As the screen displayed the official voter tabulation, Harris said, "And
you can see now that Howard Dean has only 500 votes, Lex Luthor has 900, and
Tiger Woods has 100." Dean, the winner, was now the loser.
Harris sat up a bit straighter, smiled, and said, "We just edited an election,
and it took us 90 seconds."
On live national television. (You can see the clip on www.votergate.tv.) And
they had left no tracks whatsoever, Harris said, noting that it would be nearly
impossible for the election software – or a County election official -
to know that the vote database had been altered.
Which brings us back to Morris and those pesky exit polls that had Karen Hughes
telling George W. Bush that he'd lost the election in a landslide.
Morris's conspiracy theory is that the exit polls "were sabotage"
to cause people in the western states to not bother voting for Bush, since the
networks would call the election based on the exit polls for Kerry. But the
networks didn't do that, and had never intended to.

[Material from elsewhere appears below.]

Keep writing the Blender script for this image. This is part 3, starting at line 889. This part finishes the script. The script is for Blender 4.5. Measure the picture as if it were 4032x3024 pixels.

According to congressional candidate Fisher, it makes far more sense that the
exit polls were right - they weren't done on Diebold PCs - and that the vote
itself was hacked.
And not only for the presidential candidate - Jeff Fisher thinks this hit him
and pretty much every other Democratic candidate for national office in the
most-hacked swing states.
So far, the only national "mainstream" media to come close to this
story was Keith Olbermann on his show Friday night, November 5th, when he noted
that it was curious that all the voting machine irregularities so far uncovered
seem to favor Bush. In the meantime, the Washington Post and other media are
now going through single-bullet-theory-like contortions to explain how the exit
polls had failed.
But I agree with Fox's Dick Morris on this one, at least in large part. Wrapping
up his story for The Hill, Morris wrote in his final paragraph, "This was
no mere mistake. Exit polls cannot be as wrong across the board as they were
on election night. I suspect foul play."